Zen & the Art of Cycling


For Lee Hawkes ’60, a 27-speed bicycle is a ticket to long-distance adventures and clarity of mind

Retirement has not slowed down Lee Hawkes ’60. A mechanical engineer whose career brought him to London, Singapore, and Hong Kong, the 76-year-old now explores the world from the saddle of a 27-speed road bicycle. His two-wheeled adventures include a traverse of Utah, a trek through the Canadian Rockies, a ride across Yellowstone National Park, and an epic two-month, 2,900-mile coast-to-coast pedal from San Diego to St. Augustine, Florida. Last spring, in the company of his brother-in-law Tom and sister-in-law Linda, who are his frequent riding partners, he journeyed some 1,300 miles up the Mississippi River from the Gulf of Mexico all the way to Wisconsin. We caught up with Hawkes at home in Massachusetts just before he departed for Mexico, where he spends six months of the year.

How do you choose your routes?

For the Mississippi trip, Tom, Linda, and I followed something called the Mississippi River Trail (MRT). Sometimes you ride along a bike path on top of levees, sometimes you get off the levees and are on roads next to the river, sometimes you go inland because it’s all swampy close to the river and you don’t have any roads. I set up our daily routes using a marvelous app called Ride With GPS. On my bike I have a little Bluetooth speaker and a handlebar mount for my iPhone. As you come up on turns, Ride with GPS says, “You’re going to turn left in a mile.” That made it very easy. We didn’t get lost. Actually, we did get lost a couple times, but that was when we deviated from the MRT because I thought I was smarter than the GPS and ended up on roads that turned out to be horrible.

What is it like riding along the Mississippi?

It was really interesting to see how the river is used for commerce, all the tugboats and barges and all the different industries. One tugboat would be pushing 10 enormous barges carrying very large quantities of grain and coal and gravel. You wouldn’t want to be out there in a sailboat.

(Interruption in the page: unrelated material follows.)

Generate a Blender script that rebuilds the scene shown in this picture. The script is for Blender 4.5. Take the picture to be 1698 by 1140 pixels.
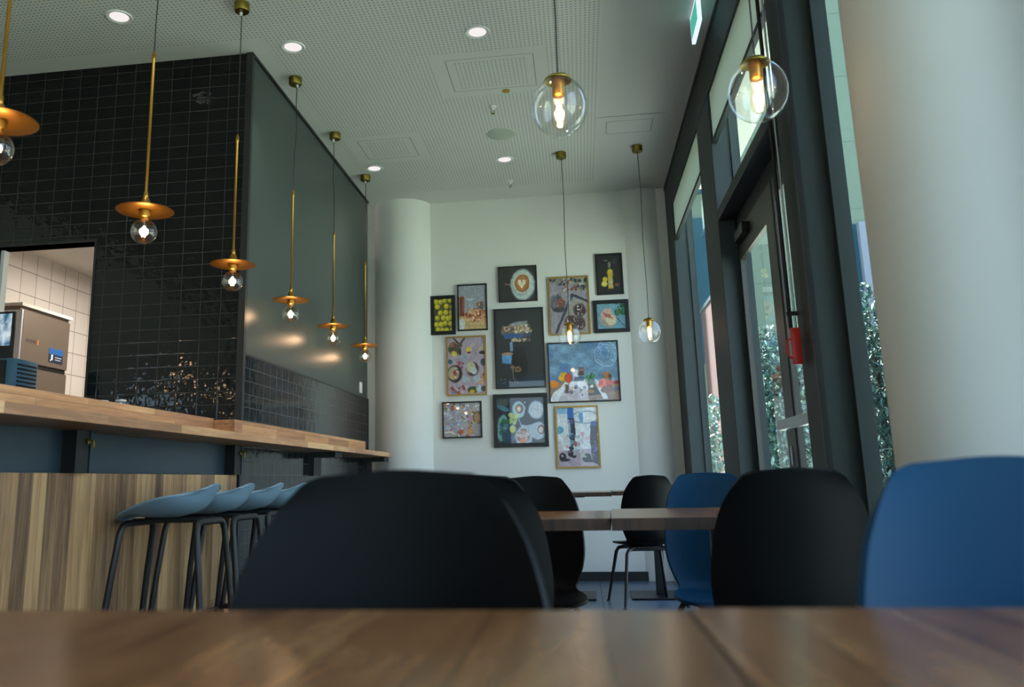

Why does someone take up long-distance cycling? As you say in the book you wrote about your cross-country ride [Coast to Coast with Bubba’s Pampered Peddlers], most of your friends are playing golf and growing tomatoes.

Riding a bicycle is a wonderful kind of meditation. Getting through a three-hour ride really does cleanse your mind. After I retired, I went to Hong Kong University and did a master’s program in Buddhist studies. Most of the Buddhists I know would tell you that the lotus position is most effective for clearing one’s mind, but I never could do that for very long. In Buddhism, when thoughts come into your mind, you’re supposed to thank them very much and ask them to please go away. But I have things come into my mind and I like to chase them around. One of my other hobbies is making violins, and when I crossed the country I went through every single step of the process in my head. So that’s what I think about. I give myself a problem to solve. It’s probably not a great practice, because it means I’m not paying enough attention to the road!

What’s your next trip?

When I get back from Mexico, I’m thinking of moving out to Santa Fe, where there is very good infrastructure for cycling. I’ll spend summers there and winters in Mexico. There’s a group there called Seniors on Bikes, the Santa Fe SOBs. I currently belong to the Narragansett Bay Wheelmen, but they’re a bunch of young hotdogs. Riding with the SOBs makes more sense.

Lee’s Go-to Gear

  • Smartphone loaded with the “Ride With GPS” app “Avid cyclists all know about Ride with GPS. You use the app to map your route before starting, then your phone plays it back to you as you ride. It’s just absolutely fantastic.”
  • Rearview mirror “It’s very important to see traffic coming up behind you.”
  • Good cycling clothing “Definitely get cycling gloves, shorts, and a jersey with all the pockets.”
  • Hooded rain poncho “A poncho is preferable to a jacket, because the air circulates through it. In a jacket you’ll be wetter from sweat that won’t evaporate than from the rain.”
  • Spare inner tube plus a pump or a CO2 cartridge “Obviously!”